Looking at ourselves in the mirror, we can immediately relate to the idea of the soul being superior to and separate from the body. We are not, as they say, pretty pictures; but to think that we should be is to misunderstand. We are vulnerable as children for caring, we are beautiful for mating, we are solid for rearing and we are frail in our period of wisdom and reflection, thinking of what is to come. We are quite properly torn between contemplating the eternal life but not wanting to plunge into it quite yet. We are made to choose and the choices we make are different at different times of our lives; but all the choosing that we do is in pursuit of building God's kingdom here on earth; we are not in heaven's ante-chamber, we are in the Church Militant, united already with the Church Triumphant which we will ultimately join.

But how will we join? All that I have said earlier leads us back to the Resurrection of the body and the life everlasting. You will remember the rather daft hypothesis put by the Sadducees to Jesus, of the woman who had several successive husbands; which one,  they asked, would get the wife in heaven? A similar question that is often asked is in what bodily state will we exist in heaven?

Here we are up against a mystery. The Resurrected Jesus was bodily but not as he had been before his death on the Cross. We cannot be certain but our only marker is that we will be the same but different.

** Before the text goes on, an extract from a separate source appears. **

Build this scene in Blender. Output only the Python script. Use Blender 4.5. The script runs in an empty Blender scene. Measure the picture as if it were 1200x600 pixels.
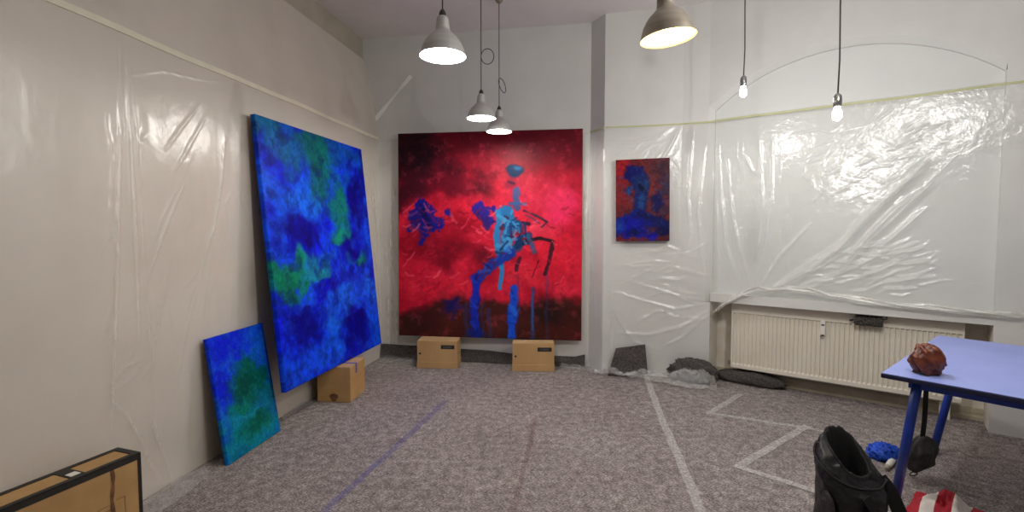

Now I realise that these are not very satisfactory reflections but we must hang on to the essentials. The Resurrection of Jesus and the inspired theology of Paul, confirmed in the Nicene Creed, all point to our bodily Resurrection and our enjoyment of everlasting life. It is so difficult to bring ourselves to recognise the wonder of it because we are trapped in the mechanics; but we need to make the effort because the ultimate end of our religion of love is to live within the immeasurable love of God. In the meantime, while we build God's Kingdom here, tangled with the options to love, like the wheat and the tares, are the options to turn away from love. And in the agony of our choosing we live within the pattern of Christian remembrance which brings us every year to the agony of Jesus which should remind us of two critical points: first, it reminds us that we do make wrong choices, among them the choice, as the human race, to put Jesus to death; but it also reminds us, above all else, that no matter how badly we have behaved, we shall be saved; not even our murder of Jesus can impair God's love for us.

That is why, out of the terror of the Passion, we will survive to enjoy Easter; and that is why, after the turmoil and suffering of our own lives, we will experience our own Resurrection: the resurrection of the body; and life everlasting. Amen.